The Q&A service, which has been in beta since April, presents user-generated answers to queries rather than algorithm-based results.

The launch, which follows the smart purchase of del.icio.us last December, progresses Yahoo's plan to use social bookmarking to regain ground on Google.

It launched the service in the US at the start of this year, where it has widely been seen as a success. Yahoo says it now has around 50 million users, while research group Comscore says it is second only to Wikipedia in usage of online reference tools.

The service earns money through contextual ads and banners, but Yahoo also uses it to drive traffic through the appearance of answer pages on other search engines.

In contrast to Google Answers, which uses a team of 500 "carefully-screened" researchers to provide paid-for information, Yahoo’s service allows anyone to submit answers and doesn’t charge those who submit queries.

Stephen Taylor, head of search and search marketing at Yahoo! Europe, told The Guardian: "We do see our core internet search and social search getting closer and closer together. Essentially, what you are building is a global knowledge database."
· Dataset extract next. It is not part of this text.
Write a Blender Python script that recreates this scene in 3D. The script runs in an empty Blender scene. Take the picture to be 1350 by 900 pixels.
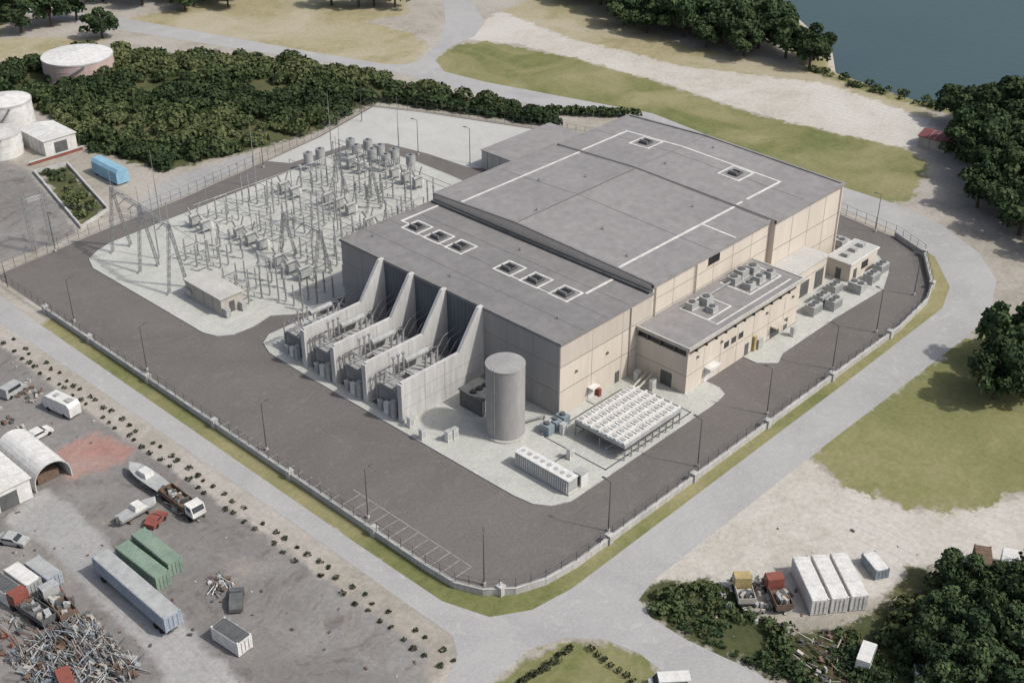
import bpy, math, random
import numpy as np
from mathutils import Vector, Matrix
from mathutils.geometry import tessellate_polygon
random.seed(7); rng=np.random.default_rng(7)
U=random.uniform
scene=bpy.context.scene
COL=bpy.context.collection

# ------------------------------------------------------------ materials
def newmat(name):
    m=bpy.data.materials.new(name); m.use_nodes=True
    nt=m.node_tree; b=nt.nodes["Principled BSDF"]
    b.inputs["Specular IOR Level"].default_value=0.3
    return m,nt,b
def N(nt,t,**k):
    n=nt.nodes.new(t)
    for a,v in k.items(): setattr(n,a,v)
    return n
def noise(nt,vec,scale,detail=5,rough=.6,dist=0):
    n=N(nt,"ShaderNodeTexNoise"); n.inputs["Scale"].default_value=scale
    n.inputs["Detail"].default_value=detail; n.inputs["Roughness"].default_value=rough
    n.inputs["Distortion"].default_value=dist
    nt.links.new(vec,n.inputs["Vector"]); return n.outputs["Fac"]
def maprange(nt,val,a,b,c,d,smooth=False):
    n=N(nt,"ShaderNodeMapRange"); n.interpolation_type='SMOOTHSTEP' if smooth else 'LINEAR'
    for i,x in enumerate((a,b,c,d)): n.inputs[i+1].default_value=x
    nt.links.new(val,n.inputs[0]); return n.outputs[0]
def mixc(nt,fac,a,b,mode='MIX'):
    n=N(nt,"ShaderNodeMix",data_type='RGBA',blend_type=mode)
    for s,v in ((n.inputs[0],fac),(n.inputs[6],a),(n.inputs[7],b)):
        if isinstance(v,bpy.types.NodeSocket): nt.links.new(v,s)
        elif isinstance(v,(int,float)): s.default_value=v
        else: s.default_value=(*v,1)
    return n.outputs[2]
def math_(nt,op,a,b=0.0):
    n=N(nt,"ShaderNodeMath",operation=op)
    for s,v in ((n.inputs[0],a),(n.inputs[1],b)):
        if isinstance(v,bpy.types.NodeSocket): nt.links.new(v,s)
        else: s.default_value=v
    return n.outputs[0]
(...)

According to Comscore, Yahoo Answers attracted 12.3 million unique visitors in June, while 947,000 people clicked on Google Answers.

But Google is expected to mount a major challenge through Google Co-op, a site designed to build specialised search tools around specific topics such as health and motoring.

According to eWeek, it also was recently awarded a patent which suggests how the search giant plans to tackle the social search space.

It includes details of how Google plans to better judge users’ intentions when they search by matching their queries with ‘themes’ of questions commonly posed on its engine. According to the patent, editors will develop these query themes by looking at search query logs and developing categories of information.